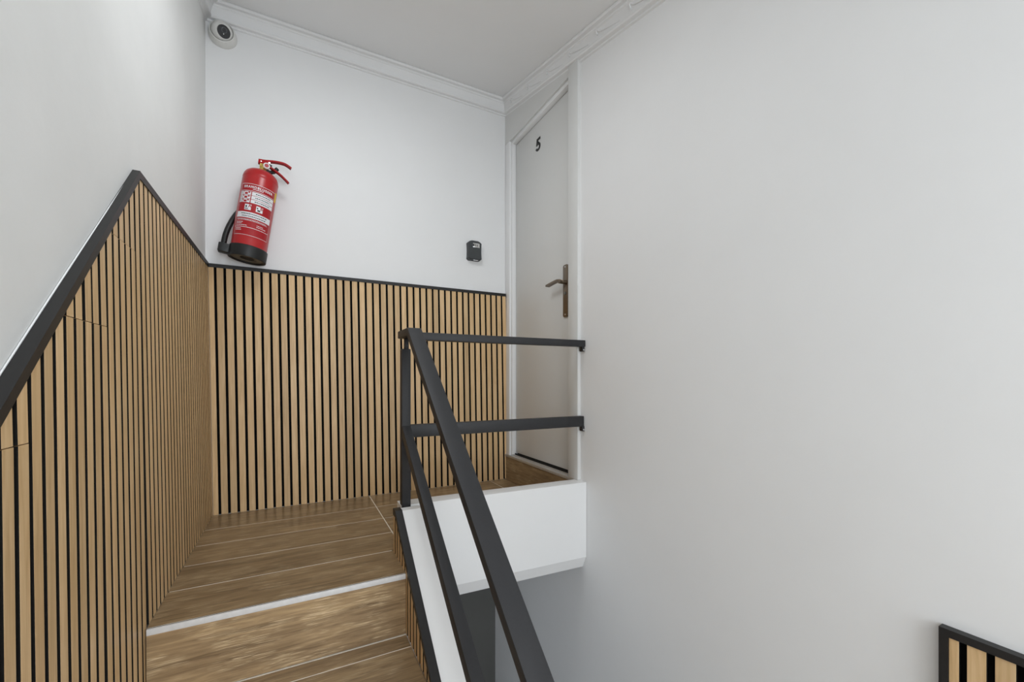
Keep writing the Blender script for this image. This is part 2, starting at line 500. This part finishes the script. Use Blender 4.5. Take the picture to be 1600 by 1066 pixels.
# gap centres are every 38.8 mm; the first slat is cut in the corner
SPB = 0.0387
u = 0.028+SPB-SP+0.0056-SPB
slats = [(0.001, 0.0225)]
g0 = 0.0280      # centre of the first gap at floor level
gw = 0.0114
i = 0
while True:
    a = g0+gw/2+i*SPB; b = a+SPB-gw
    if b > 1.607: 
        if 1.606-a > 0.006: slats.append((a, 1.606))
        break
    slats.append((a, b)); i += 1
for a, b in slats:
    link('slat', slat_mesh('slat', a, b, 0.0008, zt, zt, place_b), SM, pb)
bm = bmesh.new()
sec = [(-0.0035, ZT-0.018), (-0.0035, ZT), (YB-.0005, ZT), (YB-.0005, ZT-0.004), (-0.0005, ZT-0.004), (-0.0005, ZT-0.018)]
bm_prism(bm, sec, 0, -LEAN*ZT-0.004, 1.607-LEAN*ZT)
link('edge_trim', from_bm(bm, 'edge_trim'), M['black'], pb)

# right wall, low panel beside the lower flight
pr = tag(empty('slat_panel', (W, -2.6, -0.6)), 'low oak slat panel in the bottom right corner framed by black trim', 'wall panel')
ZR = 0.135
place_r = lambda u, d, z: Vector((W-0.007-d, u, z))
box('felt_backing', (W-0.0065, W-0.0005, -3.2, -2.10, ZF+.001, ZR-0.003), M['felt'], pr)
a = -2.1075
first = True
b = -2.1225
while b > -3.19:
    link('slat', slat_mesh('slat', b, a, ZF+.001, ZR-0.0165, ZR-0.0165, place_r), SM, pr)
    a = b-0.0118; b = a-0.0272
box('edge_trim', (W-0.0205, W-0.0005, -2.107, -2.092, ZF+.001, ZR), M['black'], pr)
box('edge_trim', (W-0.0205, W-0.0005, -3.2, -2.107, ZR-0.0165, ZR), M['black'], pr)

# parapet wall between stair and stairwell, clad with slats on the stair side
XP0, XP1 = 0.7140, XP1_
YP0 = -0.826; YP1 = YM
prism('wall_parapet', [(YP0, ZL), (YP0, zpar(YP0)), (YPK, zpar(YPK)), (YP1, zpar(YP1)), (YP1, ZL)], 0, XP0, XP1, M['wall'], kind='structure')
pp = tag(empty('slat_panel', (0.70, YP0, 0)), 'narrow oak slat cladding on the parapet between stairs and railing', 'wall panel')
place_p = lambda u, d, z: Vector((0.6990-d, u, z))
bm = bmesh.new()
ycuts = [YP0, YPK]+[YN-RUN*k for k in range(0, 6)]+[YP1]
ycuts = [y for y in ycuts if y >= YP1]
for c, d in zip(ycuts, ycuts[1:]):
    if c-d < 1e-4: continue
    z0 = tread_z((c+d)/2)
    bm_prism(bm, [(c, z0), (c, zpar(c)-.004), (d, zpar(d)-.004), (d, z0)], 0, 0.6995, 0.7138)
link('felt_backing', from_bm(bm, 'felt_backing'), M['felt'], pp)
u1 = YP0-0.001
while u1-SW > YP1:
    u0 = u1-SW
    link('slat', slat_mesh('slat', u0, u1, tread_z(u0), zpar(u0)-.006, zpar(u1)-.006, place_p), SM, pp)
    u1 -= SP
for ya_, yb__ in ((YP0+0.004, YPK), (YPK, YP1)):
    trim_l('edge_trim', ya_, yb__, lambda y: zpar(y)-0.018, pp, lambda z: 0.6872, lambda z: 0.7138, 0.0205, M['black'])

# beam (upstand) at the landing edge, slightly out of square
def skew(v): return Vector((v.x, v.y-0.035*(v.x-0.75)/0.85, v.z))
bmz = prism('landing_beam', [(-0.735, 0.165), (-0.735, -0.22), (-0.76, -0.252), (-0.782, -0.252), (-0.808, -0.195), (-0.808, 0.165)], 0, 0.7225, W-0.001, M['wall'], fn=skew)
bmz.data.name = 'landing_beam'
tag(bmz, 'white painted beam with a bevelled lower edge under the landing railing', 'beam')

# ---------------------------------------------------------------- cornices
def cornice_prof():   # (out from wall, down from ceiling)
    return [(0.0, 0.0), (0.055, 0.0), (0.058, 0.004), (0.058, 0.011), (0.054, 0.0155), (0.040, 0.0165), (0.037, 0.020), (0.037, 0.024),
            (0.033, 0.027), (0.023, 0.062), (0.0245, 0.064), (0.0285, 0.067), (0.0285, 0.074), (0.024, 0.078), (0.009, 0.079), (0.008, 0.086), (0.0, 0.088)]
CP = cornice_prof()
def cornice(name, ends, place):
    bm = bmesh.new(); R = []
    for e in ends: R.append([bm.verts.new(place(e, o, d)) for o, d in CP])
    n = len(CP)
    for i in range(n): bm.faces.new((R[0][i], R[0][(i+1) % n], R[1][(i+1) % n], R[1][i]))
    bm.faces.new(R[0]); bm.faces.new(R[1][::-1])
    return link(name, from_bm(bm, name, True, 25), M['trimw'], kind='structure')
YBC = YB
def pl_b(x, o, d):
    y = YBC-o
    # mitred into the side cornices
    xx = x+o if x < 0.5 else x-o
    return Vector((xx, y, zc(YBC-0.05)-d+0.225*(0.05-o)*0))
def pl_r(y, o, d):
    yy = YBC-o if y > -0.5 else y
    return Vector((W-o, yy, zc(yy)-d if y < -0.5 else zc(YBC-0.05)-d))
def pl_lw(y, o, d):
    yy = YBC-o if y > -0.5 else y
    return Vector((XL+o, yy, zc(yy)-d if y < -0.5 else zc(YBC-0.05)-d))
cornice('trim_1', (XL, W), pl_b)
tr = cornice('trim_2', (0.0, -3.3), pl_r)
cornice('trim_3', (0.0, -3.3), pl_lw)
# small moulded leaf scrolls on the right cornice
for k in range(-1, 12):
    y = -0.108-0.2135*k
    if y > -0.05: continue
    def on_c(yy, d, lift):
        o = 0.033-(d-0.030)*0.265+lift
        return Vector((W-o, yy, zc(yy)-d))
    pts = [on_c(y, 0.030, .0015), on_c(y+.002, 0.036, .002), on_c(y+.003, 0.044, .002), on_c(y+0.001, 0.052, .0015)]
    sweep('scroll_ornament', spline(pts, 4), circ(0.0042, 8), M['trimw'], tr, up=(0, 1, 0), world=True)
    pts = [on_c(y-.004, 0.034, .001), on_c(y-.020, 0.044, .0015), on_c(y-.05, 0.050, .0015), on_c(y-.09, 0.055, .001), on_c(y-.14, 0.060, .0005)]
    n = len(spline(pts, 4))
    sweep('scroll_ornament', spline(pts, 4), circ(0.0042, 8), M['trimw'], tr, up=(0, 0, 1), world=True, scale=[1-.7*i/(n-1) for i in range(n)])

# ---------------------------------------------------------------- door in the right wall
XC = W-0.017         # face of the casing
XD = W+0.030         # face of the door leaf
ZD = 0.168           # threshold level
dr = empty('door_1', (W, -0.4, ZD)); dr['kind'] = 'structure'
ZH = 2.185           # underside of the frame head
YJ0, YJ1 = -0.062, -0.760   # clear opening
# header panel above the door and left filler (flush with the wall)
prism('header_panel', [(YB, ZH+0.022), (YB, zc(YB)-.08), (-0.712, zc(-0.712)-.08), (-0.712, ZH+0.022)], 0, W-0.008, W+0.06, M['frame'], dr)
# casings
prism('casing', [(-0.714, ZD-0.002), (-0.714, zc(-0.714)-0.082), (-0.795, zc(-0.795)-0.082), (-0.795, ZD-0.002)], 0, XC, W+0.058, M['frame'], dr, 0.0015)
box('casing', (W-0.010, W+0.058, -0.047, YB-.001, ZD-0.002, ZH+0.022), M['trimw'], dr, 0.0015)
# jambs (with a stepped edge) and head
box('jamb', (W+0.003, W+0.058, YJ0, -0.047, ZD, ZH+0.005), M['trimw'], dr, 0.0015)
box('frame_head', (W+0.003, W+0.058, -0.714, -0.047, ZH, ZH+0.022), M['trimw'], dr, 0.0015)
leaf = box('door_leaf', (XD, XD+0.028, -0.755, YJ0-0.003, ZD+0.014, ZH-0.004), M['door'], dr, 0.001)
box('door_gap', (XD+0.012, XD+0.027, -0.755, YJ0+.001, ZD+0.003, ZH-.0005), M['dark'], dr)
# threshold and riser below
box('threshold', (W-0.018, W+0.058, -0.795, YB-.012, ZD-0.017, ZD-0.002), M['alu'], dr, 0.001)
box('threshold_rail', (W+0.006, W+0.012, -0.714, YJ0, ZD-0.002, ZD+0.0035), M['alu'], dr)
box('weather_seal', (W+0.0125, W+0.0205, -0.714, YJ0, ZD-0.002, ZD+0.001), M['dark'], dr)
box('weather_seal', (W+0.022, W+0.0285, -0.714, YJ0, ZD-0.002, ZD+0.009), M['dark'], dr)
box('riser_tile', (W-0.012, W+0.05, -0.790, 0.010, -0.008, ZD-0.0172), M['tile_y'], dr)
# handle set
hz = 1.173
pts = []
n = 10
ya, yb_, za, zb_ = -0.655, -0.612, 0.990, 1.268
pr_ = []
for (cy, cz, s0) in ((yb_-.012, zb_-.012, 0), (ya+.012, zb_-.012, 90), (ya+.012, za+.012, 180), (yb_-.012, za+.012, 270)):
    for i in range(5):
        t = math.radians(s0+i*22.5); pr_.append((cy+.012*math.cos(t), cz+.012*math.sin(t)))
plate = prism('handle_plate', pr_, 0, XD-0.009, XD, M['bronze'], leaf, 0.0015)
lathe('lever_neck', [(0, 0), (0.011, 0), (0.011, 0.052), (0, 0.052)], M['bronze'], leaf, 24,
      Matrix.Translation(Vector((XD, -0.640, hz))-wloc(leaf)) @ Matrix.Rotation(math.radians(-90), 4, 'Y'))
lp = [(XD-0.010, -0.640, 1.172), (XD-0.030, -0.641, 1.174), (XD-0.043, -0.636, 1.179), (XD-0.047, -0.625, 1.181), (XD-0.048, -0.575, 1.177), (XD-0.046, -0.516, 1.172)]
sweep('lever', [Vector(p) for p in lp], [(-.012, -.005), (.012, -.005), (.012, .005), (-.012, .005)], M['bronze'], leaf, up=(0, 0, 1), smooth=False, world=True)
lathe('key_cylinder', [(0, 0), (0.0085, 0), (0.0085, 0.004), (0.003, 0.004), (0.003, 0.001), (0, 0.001)], M['grey'], leaf, 20,
      Matrix.Translation(Vector((XD-0.009, -0.634, 1.115))-wloc(leaf)) @ Matrix.Rotation(math.radians(-90), 4, 'Y'))
for zz in (1.003, 1.255):
    lathe('screw', [(0, 0), (0.004, 0), (0.0035, 0.0015), (0, 0.002)], M['chrome'], leaf, 12,
          Matrix.Translation(Vector((XD-0.009, -0.634, zz))-wloc(leaf)) @ Matrix.Rotation(math.radians(-90), 4, 'Y'))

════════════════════

Repeat, word for word and with no pictures, only the lines running from the beginning of the data to the line that contains "link('edge_trim', from_bm(bm, 'edge_trim'), M['black'], pb)".

§ Answer for this exercise:
Keep writing the Blender script for this image. This is part 2, starting at line 500. This part finishes the script. Use Blender 4.5. Take the picture to be 1600 by 1066 pixels.
# gap centres are every 38.8 mm; the first slat is cut in the corner
SPB = 0.0387
u = 0.028+SPB-SP+0.0056-SPB
slats = [(0.001, 0.0225)]
g0 = 0.0280      # centre of the first gap at floor level
gw = 0.0114
i = 0
while True:
    a = g0+gw/2+i*SPB; b = a+SPB-gw
    if b > 1.607: 
        if 1.606-a > 0.006: slats.append((a, 1.606))
        break
    slats.append((a, b)); i += 1
for a, b in slats:
    link('slat', slat_mesh('slat', a, b, 0.0008, zt, zt, place_b), SM, pb)
bm = bmesh.new()
sec = [(-0.0035, ZT-0.018), (-0.0035, ZT), (YB-.0005, ZT), (YB-.0005, ZT-0.004), (-0.0005, ZT-0.004), (-0.0005, ZT-0.018)]
bm_prism(bm, sec, 0, -LEAN*ZT-0.004, 1.607-LEAN*ZT)
link('edge_trim', from_bm(bm, 'edge_trim'), M['black'], pb)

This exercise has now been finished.